→ **Data provided**:
================================

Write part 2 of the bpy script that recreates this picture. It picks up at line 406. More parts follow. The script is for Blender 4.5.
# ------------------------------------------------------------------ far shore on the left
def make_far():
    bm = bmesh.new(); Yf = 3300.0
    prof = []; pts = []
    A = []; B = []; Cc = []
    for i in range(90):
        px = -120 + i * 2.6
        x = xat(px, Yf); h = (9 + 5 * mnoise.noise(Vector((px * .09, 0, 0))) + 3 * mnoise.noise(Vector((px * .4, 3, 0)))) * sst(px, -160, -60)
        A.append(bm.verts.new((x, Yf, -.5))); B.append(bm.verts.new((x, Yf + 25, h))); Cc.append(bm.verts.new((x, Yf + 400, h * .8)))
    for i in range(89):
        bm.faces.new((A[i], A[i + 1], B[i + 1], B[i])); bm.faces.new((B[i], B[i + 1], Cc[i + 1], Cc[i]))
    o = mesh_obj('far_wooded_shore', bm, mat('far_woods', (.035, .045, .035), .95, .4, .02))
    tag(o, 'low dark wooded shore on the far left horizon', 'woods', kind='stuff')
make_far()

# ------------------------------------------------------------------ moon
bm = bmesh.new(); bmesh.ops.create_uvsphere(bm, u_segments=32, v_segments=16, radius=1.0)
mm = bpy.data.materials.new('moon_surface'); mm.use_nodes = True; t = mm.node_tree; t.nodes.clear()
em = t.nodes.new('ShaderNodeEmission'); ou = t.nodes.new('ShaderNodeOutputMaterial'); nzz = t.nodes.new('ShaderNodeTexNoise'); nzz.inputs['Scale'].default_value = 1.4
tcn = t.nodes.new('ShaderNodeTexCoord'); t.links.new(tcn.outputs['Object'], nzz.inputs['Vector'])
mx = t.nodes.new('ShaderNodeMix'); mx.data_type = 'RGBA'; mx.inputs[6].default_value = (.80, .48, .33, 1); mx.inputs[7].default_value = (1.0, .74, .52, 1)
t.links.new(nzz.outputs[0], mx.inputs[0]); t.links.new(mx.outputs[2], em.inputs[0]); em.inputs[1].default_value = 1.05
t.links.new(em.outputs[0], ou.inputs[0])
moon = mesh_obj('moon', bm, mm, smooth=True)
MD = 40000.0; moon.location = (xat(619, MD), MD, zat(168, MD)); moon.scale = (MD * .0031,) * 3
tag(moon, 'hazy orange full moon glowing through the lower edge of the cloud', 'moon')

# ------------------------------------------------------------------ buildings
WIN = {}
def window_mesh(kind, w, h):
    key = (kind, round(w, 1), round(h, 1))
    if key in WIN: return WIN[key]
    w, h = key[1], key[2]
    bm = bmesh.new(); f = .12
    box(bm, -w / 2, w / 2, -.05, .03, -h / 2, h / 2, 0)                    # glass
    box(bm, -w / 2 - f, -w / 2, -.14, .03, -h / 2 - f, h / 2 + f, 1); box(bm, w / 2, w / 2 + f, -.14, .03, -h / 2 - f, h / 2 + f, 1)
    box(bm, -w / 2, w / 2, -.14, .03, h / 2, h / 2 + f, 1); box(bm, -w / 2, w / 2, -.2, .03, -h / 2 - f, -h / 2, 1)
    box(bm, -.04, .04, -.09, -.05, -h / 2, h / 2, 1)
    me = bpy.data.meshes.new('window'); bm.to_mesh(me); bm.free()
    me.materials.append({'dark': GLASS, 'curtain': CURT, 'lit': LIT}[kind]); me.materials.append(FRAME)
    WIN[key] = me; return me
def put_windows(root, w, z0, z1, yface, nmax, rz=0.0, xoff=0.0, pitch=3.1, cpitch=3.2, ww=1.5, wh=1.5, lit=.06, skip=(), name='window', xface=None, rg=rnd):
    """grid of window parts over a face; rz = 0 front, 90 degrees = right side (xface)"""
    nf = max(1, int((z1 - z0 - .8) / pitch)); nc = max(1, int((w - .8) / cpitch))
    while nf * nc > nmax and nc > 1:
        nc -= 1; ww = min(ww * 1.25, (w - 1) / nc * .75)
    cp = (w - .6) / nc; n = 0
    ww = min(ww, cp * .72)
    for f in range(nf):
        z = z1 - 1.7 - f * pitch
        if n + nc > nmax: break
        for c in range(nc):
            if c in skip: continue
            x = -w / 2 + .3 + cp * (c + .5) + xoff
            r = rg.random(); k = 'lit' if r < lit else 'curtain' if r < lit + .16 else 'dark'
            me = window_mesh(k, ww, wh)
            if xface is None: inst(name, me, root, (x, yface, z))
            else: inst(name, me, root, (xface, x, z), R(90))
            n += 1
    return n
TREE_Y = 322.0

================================

→ **Exercise task**: Exactly how many lines contain "parts"? State the number and nothing else.

→ **Response**: 2